◆ Material provided
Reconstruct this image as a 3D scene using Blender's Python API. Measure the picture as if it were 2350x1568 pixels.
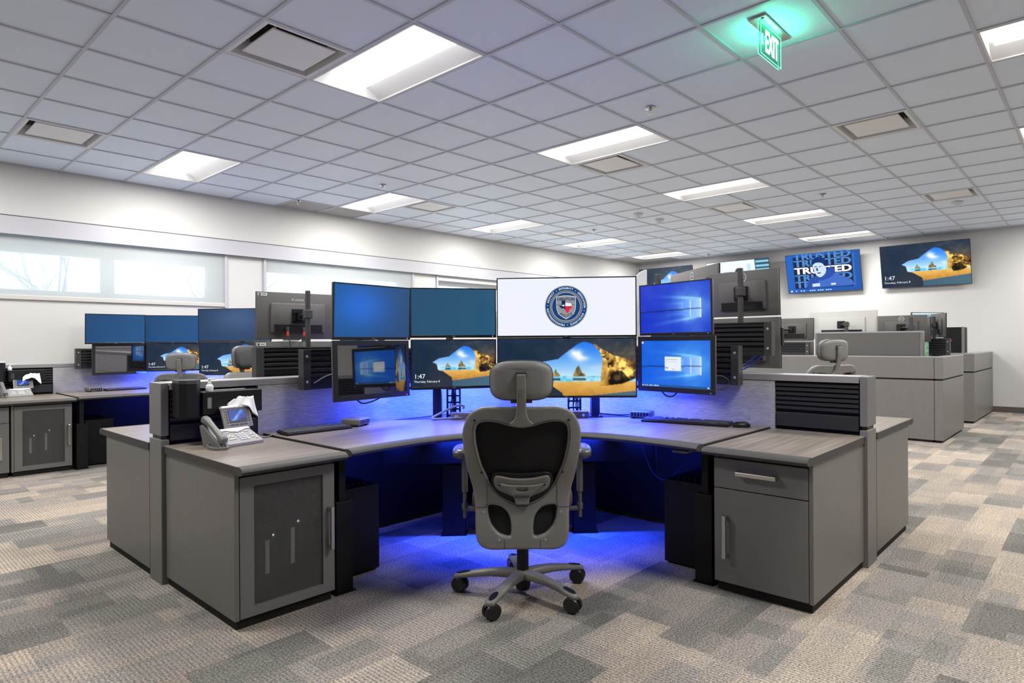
import bpy, bmesh, math, random
import numpy as np
from mathutils import Matrix, Vector

for o in list(bpy.data.objects): bpy.data.objects.remove(o)
SC = bpy.context.scene
COL = SC.collection
rnd = random.Random(7)
R = math.radians

# ---------------------------------------------------------------- camera
# world: X along the window wall, Y towards the window wall, metres
FW, FH = 2350.0, 1568.0
YAW = 0.8349
cam_d = bpy.data.cameras.new('camera'); cam = bpy.data.objects.new('camera', cam_d); COL.objects.link(cam)
cam.location = (0, 0, 1.32)
cam_d.sensor_width = 36.0; cam_d.sensor_fit = 'HORIZONTAL'
cam_d.lens = 1465.0/FW*36.0
cam_d.shift_x = -(1213.6-FW/2)/FW
cam_d.shift_y = (787.1-FH/2)/FW
cam_d.clip_start = 0.05; cam_d.clip_end = 200
fwd = Vector((math.sin(YAW), math.cos(YAW), 0)); rgt = Vector((math.cos(YAW), -math.sin(YAW), 0)); up = Vector((0, 0, 1))
mw = Matrix((rgt, up, -fwd)).transposed().to_4x4() @ Matrix.Rotation(-0.0062, 4, 'Z')
mw.translation = cam.location
cam.matrix_world = mw
SC.camera = cam

# ---------------------------------------------------------------- colour management, sky
SC.view_settings.view_transform = 'Standard'; SC.view_settings.look = 'None'
SC.view_settings.exposure = 0.0; SC.view_settings.gamma = 1.0; SC.view_settings.use_curve_mapping = False
W = bpy.data.worlds.new('overcast_sky'); SC.world = W; W.use_nodes = True
bg = W.node_tree.nodes['Background']; bg.inputs[0].default_value = (0.70, 0.88, 1.0, 1); bg.inputs[1].default_value = 4.6

LAMP_W = 70.0        # each ceiling troffer
LAMP_E = 5.0         # glow of its diffuser
LED_W = 80.0         # blue strip light behind the desks
ROOM_X0, ROOM_X1, ROOM_Y0, ROOM_Y1, CEIL = -5.2, 14.425, -5.6, 9.105, 3.3674
CARPET = 1.0
TILE = 0.6538; GX0, GY0 = 2.523, 3.258

# ---------------------------------------------------------------- helpers
def srgb(r, g, b):
    f = lambda c: (c/255/12.92) if c/255 <= 0.04045 else ((c/255+0.055)/1.055)**2.4
    return (f(r), f(g), f(b))

def tag(o, label=None, cat=None, group=None, kind=None):
    if label: o['label'] = label
    if cat: o['category'] = cat
    if group: o['group'] = group
    if kind: o['kind'] = kind
    return o

def thing(name, label, cat, loc=(0, 0, 0), rotz=0.0, group=None, rot=None):
    o = bpy.data.objects.new(name, None); o.empty_display_size = 0.1
    COL.objects.link(o); o.location = loc
    o.rotation_euler = rot if rot else (0, 0, rotz)
    return tag(o, label, cat, group)

ID = Matrix.Identity(4)

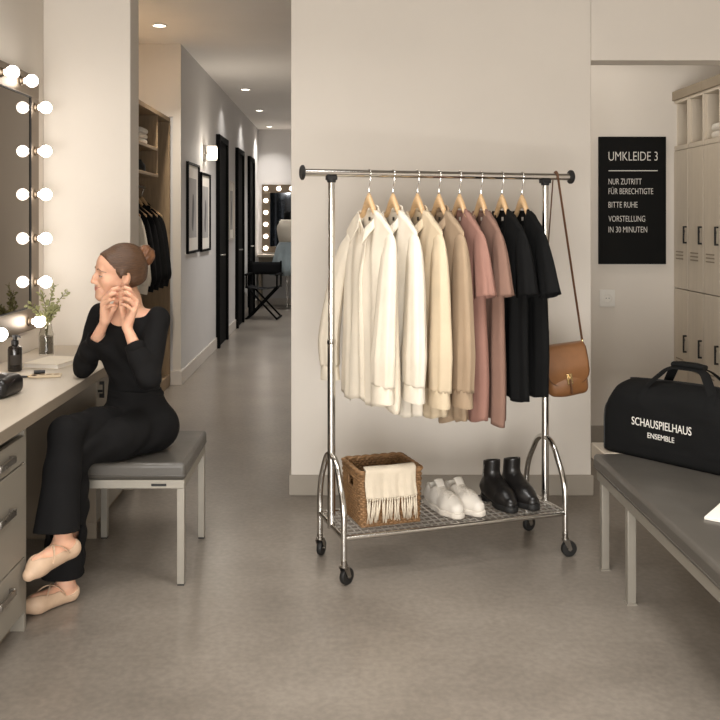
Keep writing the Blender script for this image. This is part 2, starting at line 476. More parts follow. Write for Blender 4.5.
struct('wall_niche_side', MB().box(.92, 1.0, YB + .15, 5.98, 0, CZ), 'wall')
struct('baseboard_back', box(-.268, 1.334, YB - .012, YB, 0, .108), 'base', .003)
struct('baseboard_back_end', box(-.268, -.258, YB, YB + .15, 0, .108), 'base', .002)
struct('baseboard_niche', box(1.0, 2.18, 5.868, 5.88, 0, .108), 'base', .003)
struct('baseboard_vanity', box(LX + .47, -1.118, 4.838, 4.85, 0, .108), 'base', .003)
# hallway
struct('wall_hall_left', box(-2.6, -1.4, 7.93, 15.4, 0, CZ), 'hallwall')
struct('wall_recess_back', box(-1.47, -1.4, 7.915, 7.93, 0, CZ), 'warmwall')
struct('wall_recess_top', box(-2.5, -1.47, 7.915, 7.93, 2.36, CZ), 'warmwall')
struct('wall_recess_left', box(-2.6, -2.5, 4.9, 7.93, 0, CZ), 'warmwall')
struct('wall_hall_end', box(-2.6, .8, 15.4, 15.5, 0, CZ), 'hallwall')
struct('wall_hall_right', box(.35, .45, YB + .15, 15.4, 0, CZ), 'hallwall')
struct('baseboard_hall_left', box(-1.4, -1.388, 7.905, 15.4, 0, .125), 'lightbase', .003)
struct('baseboard_recess', box(-1.49, -1.388, 7.90, 7.915, 0, .125), 'lightbase', .003)
struct('baseboard_hall_end', box(-1.388, .35, 15.388, 15.4, 0, .11), 'lightbase', .003)

def hall_door(i, y0, y1, h):
    r = bpy.data.objects.new('door_%d' % i, None); COL.objects.link(r); r.location = (-1.4, y0, 0); r['kind'] = 'structure'
    w = y1 - y0
    f = MB().box(0, .045, 0, .07, 0, h).box(0, .045, w - .07, w, 0, h).box(0, .045, .07, w - .07, h - .07, h)
    f.build('door_frame', 'blackdoor', r, .003)
    MB().box(.004, .02, .072, w - .072, .005, h - .072).build('door_leaf', 'blackdoor', r, .002)
    k = MB().tube(fillet([(.02, .14, 1.05), (.07, .14, 1.05), (.07, .25, 1.05)], .02), .009)
    k.lathe([(.024, 0), (.024, .008)], 16, Matrix.Translation((.02, .14, 1.05)) @ Matrix.Rotation(PI/2, 4, 'Y'))
    k.build('door_handle', 'steel', r)
hall_door(1, 10.15, 10.97, 2.42)
hall_door(2, 12.02, 12.80, 2.42)
hall_door(3, 13.62, 14.40, 2.42)

# ceiling downlights down the hall
def downlight(x, y, label, power, col=(1, .95, .9)):
    t = thing('ceiling_downlight', label, 'ceiling light', (x, y, CZ), group='recessed ceiling spots in the hallway')
    M = MB().lathe([(.062, -.002), (.062, -.008), (.050, -.010), (.048, -.001)], 32)
    M.build('trim_ring', 'white', t)
    MB().lathe([(.047, -.002), (.047, -.005)], 32).build('lens', 'lamp', t)
    l = bpy.data.lights.new('downlight_beam', 'AREA'); l.shape = 'DISK'; l.size = .10; l.energy = power; l.color = col; l.spread = 1.9
    o = bpy.data.objects.new('downlight_beam', l); COL.objects.link(o); o.parent = t; o.location = (0, 0, -.03)
    return t
downlight(-1.435, 7.15, 'recessed ceiling spot above the open brown wardrobe', 20, (1, .90, .78))
downlight(-1.14, 12.7, 'bright recessed ceiling spot above the second black hall door', 3.5, (1, .95, .9))
downlight(-1.17, 14.9, 'smallest recessed ceiling spot, nearest the end wall of the hallway', 9, (1, .95, .9))
downlight(-1.12, 10.65, 'dim recessed ceiling spot above the first black hall door', 2.5, (1, .95, .9))

# wall sconce
t = thing('wall_sconce', 'glowing white cylinder lamp on the hallway wall above the framed pictures', 'wall lamp', (-1.4, 9.25, 2.137))
box(.0, .014, -.05, .05, -.085, .085).build('back_plate', 'steel', t, .002)
MB().tube([(.014, 0, 0), (.04, 0, 0)], .012).build('bracket', 'steel', t)
MB().lathe([(.02, -.072), (.048, -.07), (.05, -.06), (.05, .06), (.048, .07), (.02, .072)], 32, c=(.085, 0, 0)).build('lamp_shade', 'shade', t)
l = bpy.data.lights.new('sconce_glow', 'POINT'); l.energy = 10; l.color = (1, .9, .78); l.shadow_soft_size = .06
o = bpy.data.objects.new('sconce_glow', l); COL.objects.link(o); o.parent = t; o.location = (.16, 0, .0)

# framed pictures on the hall wall
def picture(y0, y1, z0, z1, label, fm='blackdoor'):
    t = thing('picture_frame', label, 'picture', (-1.4, (y0+y1)/2, (z0+z1)/2), group='framed prints on the hallway wall')
    a, b = (y1-y0)/2, (z1-z0)/2; fw = .022
    f = MB().box(0, .025, -a, a, b-fw, b).box(0, .025, -a, a, -b, -b+fw).box(0, .025, -a, -a+fw, -b+fw, b-fw).box(0, .025, a-fw, a, -b+fw, b-fw)
    f.build('frame', fm, t, .002)
    box(.002, .008, -a+fw, a-fw, -b+fw, b-fw).build('mount', 'paper', t)
    g = MB().box(.008, .010, -a*.62, a*.62, -b*.66, b*.66); g.build('print', 'picpaper', t)
    fig = MB(); n = 22
    out = [(.18*a*math.cos(u)*(1 + .4*math.sin(2*u)), .42*b*math.sin(u) - .1*b) for u in [2*PI*i/n for i in range(n)]]
    fig.rings([[(.010, x, z) for x, z in out], [(.0112, x, z) for x, z in out]]); fig.build('print_figure', 'picdark', t)
picture(8.18, 8.84, 1.14, 1.985, 'black framed grey print nearest the wall corner in the hallway')
picture(8.98, 9.60, 1.13, 1.93, 'black framed grey print under the lit wall lamp')
picture(11.25, 11.75, 1.2, 1.95, 'narrow pale-framed print between the first and second black hall doors', 'lightbase')

# ================================================================ open wardrobe in the recess
wx0, wx1, wy0, wy1, wz = -2.06, -1.49, 5.7, 7.9, 2.345
t = thing('wardrobe', 'open brown wooden wardrobe unit with shelves and hanging clothes', 'wardrobe', ((wx0+wx1)/2, (wy0+wy1)/2, 0))
def wp(name, x0, x1, y0, y1, z0, z1, m='walnut', bev=.002):
    ox, oy = (wx0+wx1)/2, (wy0+wy1)/2
    return box(x0-ox, x1-ox, y0-oy, y1-oy, z0, z1).build(name, m, t, bev)
wp('side_panel', wx0, wx1, wy1 - .03, wy1, 0, wz)
wp('side_panel', wx0, wx1, wy0, wy0 + .03, 0, wz)
wp('back_panel', wx0, wx0 + .02, wy0 + .03, wy1 - .03, 0, wz)
wp('top_panel', wx0 + .02, wx1, wy0 + .03, wy1 - .03, wz - .035, wz)
wp('base_panel', wx0 + .02, wx1, wy0 + .03, wy1 - .03, .0, .10)
wp('shelf', wx0 + .02, wx1 - .004, wy0 + .03, 7.38, 2.015, 2.04)
wp('shelf', wx0 + .02, wx1 - .004, wy0 + .03, 7.40, 1.80, 1.825)
wp('divider', wx0 + .02, wx1 - .006, 7.38, 7.40, 1.825, wz - .035)
MB().tube([(.065, wy0 + .03 - (wy0+wy1)/2, 1.735), (.065, wy1 - .03 - (wy0+wy1)/2, 1.735)], .012).build('clothes_rail', 'steel', t)
RAILX = (wx0 + wx1) / 2 + .065
for k in range(3):
    o = MB().box(-.14, .14, -.13 + .01*k, .12, 0, .042).build('folded_towel', 'towel', None, .018, 0, 0, 35, 3)
    o.location = (-1.66, 7.0 + .012*k, 2.041 + .043*k)
    tag(o, ['folded white towel at the bottom of the pile on the wardrobe shelf', 'folded white towel in the middle of the pile on the wardrobe shelf',
            'folded white towel on top of the pile on the wardrobe shelf'][k], 'towel', 'white towels folded on the wardrobe shelf')
o = MB().lathe([(.0, 0), (.062, 0), (.07, .02), (.066, .06), (.045, .085), (.04, .088), (.038, .10), (.0, .10)], 24).build('storage_jar', 'blackpl')
o.location = (-1.60, 7.08, 1.826); tag(o, 'small dark round jar on the lower wardrobe shelf', 'jar')

# ================================================================ lockers in the niche
def locker(i, y0, y1, label):
    w = y1 - y0
    t = thing('locker', label, 'locker', (2.18, y0, 0), group='beige lockers along the niche wall')
    b = MB().box(.02, .5, 0, .012, .06, 2.28).box(.02, .5, w-.012, w, .06, 2.28).box(.48, .5, .012, w-.012, .06, 2.28)
    b.box(0, .48, .012, w-.012, 1.90, 1.93).box(.02, .48, .012, w-.012, .06, .09).box(.0, .48, .012, w-.012, 2.205, 2.225)
    b.build('carcass', 'locker', t, .0015)
    box(-.012, .5, 0, w, 2.225, 2.285).build('cornice', 'lockin', t, .003)
    box(.04, .5, 0, w, 0, .06).build('plinth', 'plinth', t)
    box(.0, .02, 0, .014, 1.90, 2.225).build('cubby_edge', 'locker', t, .001)
    for z0, z1 in ((1.012, 1.897), (.095, 1.006)):
        d = box(0, .018, .004, w-.004, z0, z1).build('door', 'locker', t, .002)
        zc = z0 + (.345 if z0 > .5 else .575)
        h = MB().box(-.022, -.014, .018, .030, zc-.055, zc+.055).box(-.014, 0, .018, .030, zc-.055, zc-.045).box(-.014, 0, .018, .030, zc+.045, zc+.055)
        h.build('handle', 'rubber', d, .001)
        c = MB().lathe([(.008, 0), (.008, .006)], 14, Matrix.Translation((0, .052, zc+.02)) @ Matrix.Rotation(-PI/2, 4, 'Y')); c.build('lock_cylinder', 'steel', d)
        for q in range(3):
            box(-.002, .0005, w*.32, w*.82, zc-.115-.022*q, zc-.107-.022*q).build('vent_slot', 'lockin', d)
    return t
ly = [5.878, 5.64, 5.402, 5.164, 4.926]
ll = ['beige locker in the far corner beside the black sign, farthest of the row', 'second beige locker from the corner with the black sign',
      'beige locker with a white towel in its open top compartment', 'nearest beige locker, cut by the edge of the view']
for i in range(4): locker(i, ly[i+1], ly[i], ll[i])
for k in range(2):
    o = MB().box(-.12, .12, -.085, .085, 0, .045).build('folded_towel', 'towel', None, .018, 0, 0, 35, 3)
    o.location = (2.33, 5.285, 1.932 + .047*k)
    tag(o, ['lower folded white towel in the open locker compartment', 'upper folded white towel in the open locker compartment'][k], 'towel', 'white towels in the locker compartment')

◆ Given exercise
Without the pictures, return the listing above from its first line through the line that has "SC.camera = cam".

◆ Expected answer
Reconstruct this image as a 3D scene using Blender's Python API. Measure the picture as if it were 2350x1568 pixels.
import bpy, bmesh, math, random
import numpy as np
from mathutils import Matrix, Vector

for o in list(bpy.data.objects): bpy.data.objects.remove(o)
SC = bpy.context.scene
COL = SC.collection
rnd = random.Random(7)
R = math.radians

# ---------------------------------------------------------------- camera
# world: X along the window wall, Y towards the window wall, metres
FW, FH = 2350.0, 1568.0
YAW = 0.8349
cam_d = bpy.data.cameras.new('camera'); cam = bpy.data.objects.new('camera', cam_d); COL.objects.link(cam)
cam.location = (0, 0, 1.32)
cam_d.sensor_width = 36.0; cam_d.sensor_fit = 'HORIZONTAL'
cam_d.lens = 1465.0/FW*36.0
cam_d.shift_x = -(1213.6-FW/2)/FW
cam_d.shift_y = (787.1-FH/2)/FW
cam_d.clip_start = 0.05; cam_d.clip_end = 200
fwd = Vector((math.sin(YAW), math.cos(YAW), 0)); rgt = Vector((math.cos(YAW), -math.sin(YAW), 0)); up = Vector((0, 0, 1))
mw = Matrix((rgt, up, -fwd)).transposed().to_4x4() @ Matrix.Rotation(-0.0062, 4, 'Z')
mw.translation = cam.location
cam.matrix_world = mw
SC.camera = cam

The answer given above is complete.